Sierra Nevada Snowpack Still Below Average After Winter Storms

A snow survey showed recent storms made up an enormous deficit in terms of California’s water supply needs but also showed more precipitation is needed to stave off the specter of drought. 

California state employees conduct the second media snow survey of the 2021 season at Phillips Station in the Sierra Nevada Mountains on Wednesday. (Florence Low/California Department of Water Resources)

(CN) — The California Department of Water Resources performed a snow survey Wednesday, the results of which were decidedly mixed. 

“The state experienced a series of storms over the past couple of weeks that dropped significant amounts of rain and snow,” said Sean de Guzman, the water department’s chief of snow surveys. “But it’s not nearly enough to make up the deficit we’ve experienced the last few months.”

A monster storm hammered the Sierra beginning last Wednesday, dropping enormous snow loads at the peaks, while the rain down by the coast caused flooding and an entire segment of Highway 1 through Big Sur to disappear. 

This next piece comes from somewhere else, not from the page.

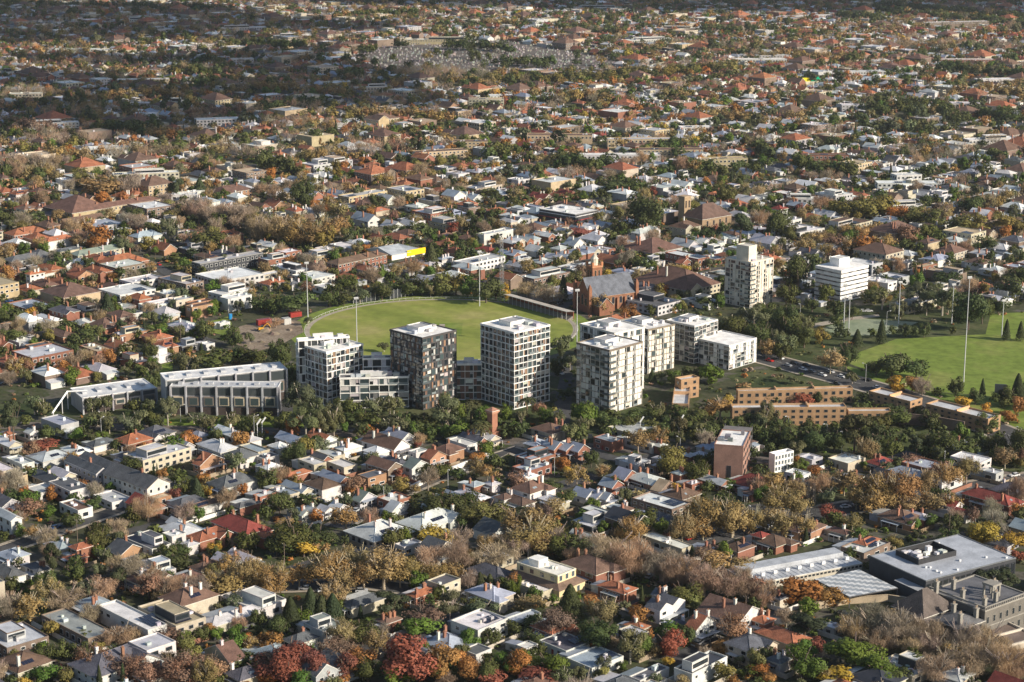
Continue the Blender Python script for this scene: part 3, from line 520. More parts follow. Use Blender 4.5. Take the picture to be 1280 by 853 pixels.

But that came on the heels of an unusually dry December and January, typically two of the wettest months for California, which historically receives nearly all of its precipitation during the winter. 

“We’ll need multiple days of above-average precipitation to get where we need to be and at this point, we look to be chasing average precipitation,” de Guzman said. 

The snow survey conducted at Phillips Station, a stone’s throw from Lake Tahoe, revealed the snowpack is 93% of average to date and 68% of the April 1 average. 

Water managers estimate the percentage of the April 1 snowpack because that is historically when the snowpack in the Sierra Nevada is at its peak. For California to have an average water year, it will need to be at 100% of the average by April 1. 

It is two-thirds of the way there but will need to catch up with a wet February and perhaps some storms into March and April. The short-term forecast for rain and snow is not promising. 

“While there is still a chance we will see additional storms in the coming weeks, the department and other state agencies are preparing for the potential for a second consecutive year of dry conditions,” said Karla Nemeth, director of the water department. 

Water managers did note on Wednesday that that snowpack, measuring at 63 inches, is larger than last year at the same time, but the measurement also belied problems in the southern reaches of the Sierra Nevada. 

For instance, a measurement of the snowpack at Donner Summit revealed it is right where it should be for this time of year, or relatively so, coming in at 89% of average. However, a similar measurement at Panther Meadows in Sequoia National Park registered the snowpack at 46% of average. 

Part of the problem is the fall in the Sierra was abnormally dry, following a dry winter that began the previous autumn. 

The Sierra Nevada mountain range plays an integral role in water supply in a state that enjoys a Mediterranean climate marked by dry sunny summers with periods of inclement weather restricted to the late fall, winter and early spring. 

Houses, farms and businesses receive 60% of their water supply from the Sierra Nevada. Building up a large snowpack is crucial so that its melting can incrementally replenish California’s complex system of reservoirs and water channels that help deliver water to all corners of the arid state. 

The Golden State is only a few years removed from a devastating five-year drought that still manifests itself in the sheer volume of tree mortality throughout the state’s forests and the large-scale forest fires that have scorched millions of acres in recent years. 

If Mother Nature’s faucet doesn’t turn on in February, March and April, Californians could be in for more restrictions on water usage. 

“The water supply is looking better compared to where we were last week, but by no means are we out of the woods,” de Guzman said.